US Ambassador to Cambodia William Heidt acknowledges that tragic history, but nonetheless told local media last month that it is “in Cambodia’s interest not to look at the past, but to look at how to solve this because it’s important to Cambodia’s future.” Cambodia is among only four nations, the others being Sudan, Somalia and Zimbabwe, which are in arrears to the US, Heidt noted.

During the 1990s, when Heidt was an economic officer at the US embassy in Phnom Penh, a US offer was tabled for Cambodia to pay back the debt over a 40-year period, he said. At the time, the debt was considerably less than the US$500 million owed today. It is not in “Cambodia’s best interest to keep letting that grow forever,” Heidt said last month, referring to interest accruing on the principal.

The US government has also firmly maintained that if Cambodia wants to be treated by the US and international community like a stable and prosperous country – as Hun Sen has demanded – these are the terms of engagement it should expect.

“The [US] administration is concerned that creating a special debt reduction program for a country that is unwilling, rather than unable, to pay its debts sets a poor precedent for other counties,” Scot Marciel, then deputy assistant secretary for East Asian and Pacific Affairs, told a congressional foreign affairs committee in 2008.

United States personnel prepare a coffin at the Phnom Penh International Airport during a repatriation ceremony on April 2, 2014. Remains believed to belong to missing US military service members found in Cambodia's Kampong Cham province were repatriated back to the US in a ceremony. The US Embassy said that ninety American soldiers were originally missing in Cambodia from the Vietnam Conflict, thirty-seven individuals have been recovered and identified, while 53 remain missing. Photo: Reuters / Samrang Pring
Buried past: US soldiers prepare a coffin at Phnom Penh’s airport in a 2014 repatriation ceremony. Thirty-seven US servicemen’s remains have been recovered and identified, while 53 remain missing in Cambodia. Photo: Reuters/Samrang Pring

The Cambodian economy has enjoyed rapid economic growth since, fueled by a booming export sector, driven largely by garment exports, and ever rising levels of foreign investment.

“To me, Cambodia does not look like a country that should be in arrears. Buildings coming up all over the city; foreign investment coming in; government revenue is rising rapidly,” Heidt said last month.

Heidt also chided recent bilateral developments, saying he was “disappointed” by Hun Sen’s decision to cancel joint military exercises scheduled for January, in a move widely viewed as a snub to Washington and a nod to Beijing. He said the government’s passage last month of a new political party law that makes it easy to dissolve opposition parties was not “what the Cambodian people want.”

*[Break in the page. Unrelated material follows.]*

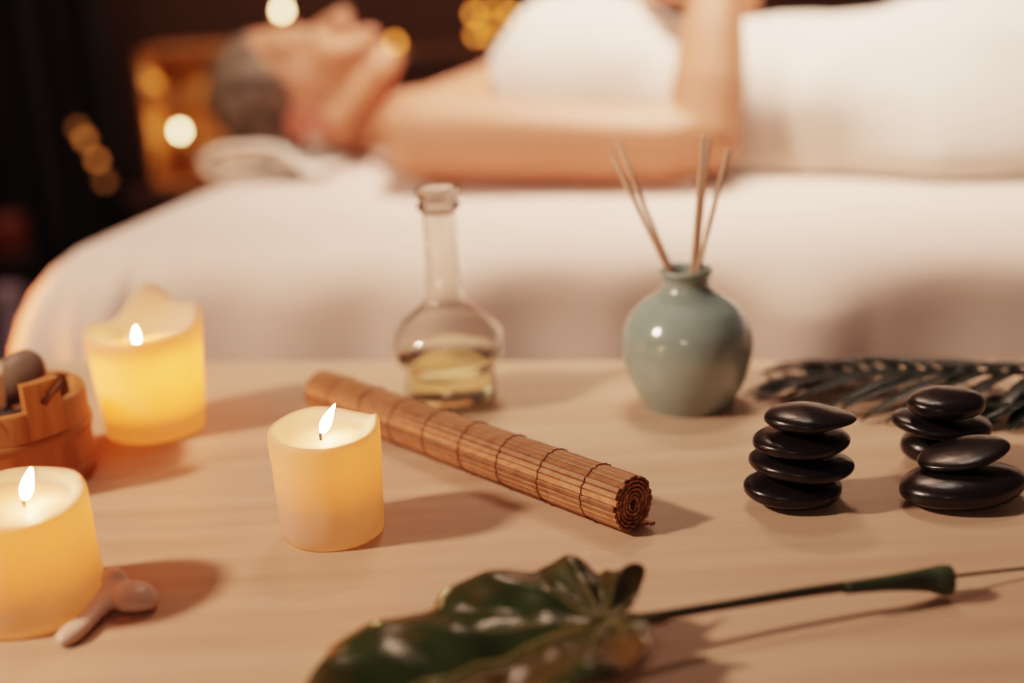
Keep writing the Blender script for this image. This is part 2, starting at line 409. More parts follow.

After some bilateral gains, including a 2009 revision that lifted a long-time US ban on Cambodian imports to the US as a Marxist-Leninist country, Washington’s sway over Cambodia has weakened in recent years as China’s has surged through generous aid and large-scale investments.

Chinese President Xi Jinping (L) walks with Cambodian Prime Minister Hun Sen (R) during a meeting at the Peace Palace in Phnom Penh on October 13, 2016. Photo: AFP / Tang Chhin Sothy
Chinese President Xi Jinping (L) walks with Cambodian Prime Minister Hun Sen (R) at the Peace Palace in Phnom Penh on October 13, 2016. Photo: AFP/Tang Chhin Sothy

With democracy and human rights again in retreat in Cambodia, an agreement by the US to renegotiate the debt might provide it with financial leverage to regain some of its lost political influence.

Indeed, the US$500 million repayment issue comes at a trying time for Cambodia’s finances, with national debt standing at around one-third of GDP. The Cambodian economy, which has expanded around 7% per annum over the last decade, could be poised for structurally slower growth due to its fast rising debt obligations, including to China.

Because of Phnom Penh’s persistent refusal to pay, Washington has in kind pressured the International Monetary Fund to restrict its engagement with Cambodia, including the provision of potentially vital loans if new foreign investments start to wane.

“To me, Cambodia does not look like a country that should be in arrears. Buildings coming up all over the city; foreign investment coming in; government revenue is rising rapidly.” – US Ambassador to Cambodia William Heidt

Stratfor, a US-based private intelligence outfit, noted in a report that the debt issue is largely a “symbolic matter”, but that the issue does give the US “more leverage” over Phnom Penh. But if Washington’s aim is to win more influence, including vis-à-vis China, by replacing carrots with sticks, a tough stance on the debt issue could have the opposite effect.

Cambodia plays a pivotal role in Southeast Asia’s politics through what many view as a patron-client relationship with China. In June 2016, Cambodia’s opposition to a strongly-worded statement against China’s ambitions in the South China Sea forced the Association of Southeast Asian Nations to retract the communique, irking regional partners – and no doubt the US – which supported a tough collective stance.

Shortly afterwards, Beijing extended Cambodia more than $600 million in loans and aid.

“Nothing could be better guaranteed to lock Cambodia in behind China on issues like the South China Sea than to destroy any possibility for flexibility towards Cambodia on that issue than this demand for money,” said Tony Kevin, former Australian ambassador to Cambodia, recently told Australian media. “It’s just dumb.”